Programas de humor nas emissoras de televisão propagam o racismo. Poderia citar dezenas de exemplos de sátira perpetrados por humorísticos como Zorra Total (Globo) e Pânico (Band). A personagem Adelaide, do programa Zorra Total, é descrita como uma negra pobre, feia, burra, que incomoda os passageiros do metrô pedindo esmolas, se veste mal e aparenta viver em um estado deplorável. Outro personagem é o Africano de Pânico. Ele é apresentado como um animal selvagem, imbecil. Clara referência ao tratamento dispensado aos negros durante a escravidão. Ambos os personagens denegridem a imagem do afrodescendente por meio de esteriótipos negativos e falaciosos. Infelizmente esse tipo de humor se tornou comum no país fazendo com que uma pretensa opinião pública desconsidere os casos como forma de preconceito. É normal ver humoristas pintando seus rostos de tinta preta e ridicularizar o negro. O problema do racismo acaba esquecido em uma sociedade alienada e acomodada como a atual.

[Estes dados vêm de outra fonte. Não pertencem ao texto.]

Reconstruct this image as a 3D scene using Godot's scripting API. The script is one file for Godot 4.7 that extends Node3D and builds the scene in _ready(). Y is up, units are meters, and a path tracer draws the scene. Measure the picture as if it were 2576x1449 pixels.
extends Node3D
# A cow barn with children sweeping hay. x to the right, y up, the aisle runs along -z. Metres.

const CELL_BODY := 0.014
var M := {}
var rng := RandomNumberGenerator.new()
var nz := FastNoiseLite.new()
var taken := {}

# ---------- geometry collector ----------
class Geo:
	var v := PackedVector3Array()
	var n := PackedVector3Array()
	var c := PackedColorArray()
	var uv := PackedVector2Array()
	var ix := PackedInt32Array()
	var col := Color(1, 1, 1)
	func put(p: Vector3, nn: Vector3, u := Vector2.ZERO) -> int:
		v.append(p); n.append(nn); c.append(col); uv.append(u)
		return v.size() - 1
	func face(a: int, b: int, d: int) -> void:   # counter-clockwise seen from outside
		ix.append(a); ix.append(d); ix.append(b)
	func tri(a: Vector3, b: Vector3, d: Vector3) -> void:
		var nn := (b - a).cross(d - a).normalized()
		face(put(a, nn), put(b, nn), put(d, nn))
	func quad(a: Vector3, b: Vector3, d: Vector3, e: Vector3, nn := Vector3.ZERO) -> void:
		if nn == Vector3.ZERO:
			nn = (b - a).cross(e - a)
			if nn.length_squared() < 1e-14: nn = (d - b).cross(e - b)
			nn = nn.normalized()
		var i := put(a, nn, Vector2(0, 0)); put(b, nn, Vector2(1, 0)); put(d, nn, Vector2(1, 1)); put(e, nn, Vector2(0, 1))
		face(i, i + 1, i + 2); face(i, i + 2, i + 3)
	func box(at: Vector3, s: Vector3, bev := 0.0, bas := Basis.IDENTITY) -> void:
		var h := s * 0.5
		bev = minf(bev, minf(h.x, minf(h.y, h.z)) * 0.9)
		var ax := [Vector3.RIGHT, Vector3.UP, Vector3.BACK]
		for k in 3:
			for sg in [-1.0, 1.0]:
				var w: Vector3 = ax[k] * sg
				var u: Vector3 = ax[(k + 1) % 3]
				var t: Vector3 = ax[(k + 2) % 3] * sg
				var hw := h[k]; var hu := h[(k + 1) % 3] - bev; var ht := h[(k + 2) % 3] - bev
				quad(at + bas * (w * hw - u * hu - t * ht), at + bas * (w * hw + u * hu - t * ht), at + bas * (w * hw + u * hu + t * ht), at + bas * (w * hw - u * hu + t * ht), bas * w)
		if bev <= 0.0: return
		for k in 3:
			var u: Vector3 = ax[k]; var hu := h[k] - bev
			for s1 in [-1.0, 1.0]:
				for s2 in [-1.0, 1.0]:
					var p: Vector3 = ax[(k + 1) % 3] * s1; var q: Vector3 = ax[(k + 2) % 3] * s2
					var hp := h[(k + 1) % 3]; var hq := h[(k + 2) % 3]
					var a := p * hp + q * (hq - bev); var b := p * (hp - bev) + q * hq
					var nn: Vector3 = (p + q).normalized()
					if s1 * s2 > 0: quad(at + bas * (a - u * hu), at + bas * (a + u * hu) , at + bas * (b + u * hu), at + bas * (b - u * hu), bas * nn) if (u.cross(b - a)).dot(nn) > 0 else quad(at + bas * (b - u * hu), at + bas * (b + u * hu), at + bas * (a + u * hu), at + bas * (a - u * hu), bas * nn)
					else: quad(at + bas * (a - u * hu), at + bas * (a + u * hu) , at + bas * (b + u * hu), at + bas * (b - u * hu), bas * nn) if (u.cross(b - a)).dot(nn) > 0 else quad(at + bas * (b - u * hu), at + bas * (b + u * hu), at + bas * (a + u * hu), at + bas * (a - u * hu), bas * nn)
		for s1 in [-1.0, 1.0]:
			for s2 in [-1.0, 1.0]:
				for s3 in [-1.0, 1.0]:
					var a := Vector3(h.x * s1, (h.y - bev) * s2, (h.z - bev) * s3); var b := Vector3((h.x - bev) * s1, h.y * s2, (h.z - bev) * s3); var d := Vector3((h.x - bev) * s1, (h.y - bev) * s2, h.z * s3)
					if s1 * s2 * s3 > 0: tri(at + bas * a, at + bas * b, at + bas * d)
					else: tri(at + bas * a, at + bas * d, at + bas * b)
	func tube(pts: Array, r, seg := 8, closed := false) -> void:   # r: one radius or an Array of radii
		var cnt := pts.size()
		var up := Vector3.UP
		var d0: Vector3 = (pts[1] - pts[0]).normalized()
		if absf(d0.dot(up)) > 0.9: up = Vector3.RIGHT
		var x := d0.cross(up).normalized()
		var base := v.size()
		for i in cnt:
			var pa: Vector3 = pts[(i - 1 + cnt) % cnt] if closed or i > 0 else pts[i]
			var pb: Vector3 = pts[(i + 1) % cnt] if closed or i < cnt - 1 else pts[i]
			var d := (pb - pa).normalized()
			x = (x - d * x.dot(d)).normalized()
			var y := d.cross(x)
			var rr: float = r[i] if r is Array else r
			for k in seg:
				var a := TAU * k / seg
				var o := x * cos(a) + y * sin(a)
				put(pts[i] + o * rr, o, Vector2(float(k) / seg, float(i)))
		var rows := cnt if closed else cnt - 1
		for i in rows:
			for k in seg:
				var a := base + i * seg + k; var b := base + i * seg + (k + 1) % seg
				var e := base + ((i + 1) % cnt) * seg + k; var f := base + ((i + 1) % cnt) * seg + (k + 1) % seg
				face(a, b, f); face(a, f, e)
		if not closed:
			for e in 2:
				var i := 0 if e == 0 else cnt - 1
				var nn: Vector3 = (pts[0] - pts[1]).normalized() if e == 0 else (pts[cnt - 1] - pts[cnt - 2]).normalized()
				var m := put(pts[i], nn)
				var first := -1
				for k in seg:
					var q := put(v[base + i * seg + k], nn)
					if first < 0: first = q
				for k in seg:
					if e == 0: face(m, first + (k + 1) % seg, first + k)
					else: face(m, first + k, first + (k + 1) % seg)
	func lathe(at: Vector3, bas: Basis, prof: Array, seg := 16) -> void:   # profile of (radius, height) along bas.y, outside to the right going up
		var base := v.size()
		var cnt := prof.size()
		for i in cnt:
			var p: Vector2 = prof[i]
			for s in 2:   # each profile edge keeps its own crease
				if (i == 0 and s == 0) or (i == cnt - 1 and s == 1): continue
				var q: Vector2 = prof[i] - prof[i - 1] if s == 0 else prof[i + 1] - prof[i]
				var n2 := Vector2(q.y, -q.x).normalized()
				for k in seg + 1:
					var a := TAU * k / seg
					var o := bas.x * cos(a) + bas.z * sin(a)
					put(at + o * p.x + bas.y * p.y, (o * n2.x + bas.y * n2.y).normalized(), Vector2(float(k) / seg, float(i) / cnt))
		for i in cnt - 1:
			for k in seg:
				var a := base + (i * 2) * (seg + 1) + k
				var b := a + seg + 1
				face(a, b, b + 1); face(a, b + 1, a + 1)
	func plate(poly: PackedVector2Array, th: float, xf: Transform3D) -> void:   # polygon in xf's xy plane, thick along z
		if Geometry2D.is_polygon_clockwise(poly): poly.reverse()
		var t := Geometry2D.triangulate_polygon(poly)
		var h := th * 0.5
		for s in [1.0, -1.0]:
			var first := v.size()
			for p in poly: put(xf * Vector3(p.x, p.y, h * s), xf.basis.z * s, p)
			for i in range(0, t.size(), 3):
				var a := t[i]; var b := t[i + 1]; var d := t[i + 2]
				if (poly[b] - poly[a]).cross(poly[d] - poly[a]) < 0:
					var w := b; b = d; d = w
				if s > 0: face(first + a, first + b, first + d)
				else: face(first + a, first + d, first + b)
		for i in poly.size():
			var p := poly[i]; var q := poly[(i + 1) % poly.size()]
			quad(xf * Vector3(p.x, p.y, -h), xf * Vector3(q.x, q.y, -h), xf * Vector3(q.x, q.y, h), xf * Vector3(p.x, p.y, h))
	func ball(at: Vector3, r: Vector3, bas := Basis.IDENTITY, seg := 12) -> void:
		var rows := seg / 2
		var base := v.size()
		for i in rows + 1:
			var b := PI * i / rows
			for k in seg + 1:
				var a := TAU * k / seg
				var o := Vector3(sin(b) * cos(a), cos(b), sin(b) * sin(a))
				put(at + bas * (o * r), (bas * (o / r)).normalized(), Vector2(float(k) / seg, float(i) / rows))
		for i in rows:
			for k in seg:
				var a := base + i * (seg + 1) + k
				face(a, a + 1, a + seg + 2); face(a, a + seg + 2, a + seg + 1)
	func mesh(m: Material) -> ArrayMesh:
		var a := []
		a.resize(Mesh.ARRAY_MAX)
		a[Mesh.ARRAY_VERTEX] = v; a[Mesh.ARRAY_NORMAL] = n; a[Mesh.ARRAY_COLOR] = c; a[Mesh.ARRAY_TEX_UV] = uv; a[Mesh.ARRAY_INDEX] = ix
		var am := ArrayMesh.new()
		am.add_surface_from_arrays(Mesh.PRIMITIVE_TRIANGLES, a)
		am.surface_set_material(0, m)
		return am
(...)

O racismo também se apresenta no jornalismo. A falta de divulgação do preconceito racial ou a cobertura parcial de alguns casos mostram como esse tema não tem recebido a atenção necessária. Casos como o da jornalista Maria Júlia, do jogador de futebol Aranha, ou do ex-presidente do STF, Joaquim Barbosa, expressam exatamente isso. A pergunta óbvia seria: mas nestes casos a mídia não abordou o racismo sofrido pelos envolvidos? De fato. Mas isto não muda outro fato: o de que a cobertura só durou um momento. Depois do #SomosTodosMaju o que mais se falou sobre o caso? O que aconteceu aos agressores da jornalista? Silêncio da mídia. Só a passagem do tempo e o interesse esquecido. A ausência de uma cobertura assertiva quanto ao assunto é prova de que a mídia exerce um tipo de preconceito radical.
Outra forma explícita de racismo é a representação da mulher negra como objeto sensual. Representação mais explícita que a Globeleza (Globo), impossível. A mulher negra, muitas vezes chamada de mulata, passa a se tornar símbolo de sensualidade carnavalesca. Mero objeto sexual, tal qual na escravidão, quando eram objetificadas e usadas pelos senhores brancos. Ver essas mulheres sambando nuas na televisão é lugar comum. Tanto quanto o racismo dentro da mídia se tornou lugar comum na sociedade. Reclamar sobre a parcialidade preconceituosa de uma mídia arrogante é considerado mimimi de gente chata e com mente fechada. É mais do que tempo de abrirmos nossos os olhos (castanhos) para a necessidade de uma postura questionadora e de protesto frente a esta representação falsa de uma realidade maquiada.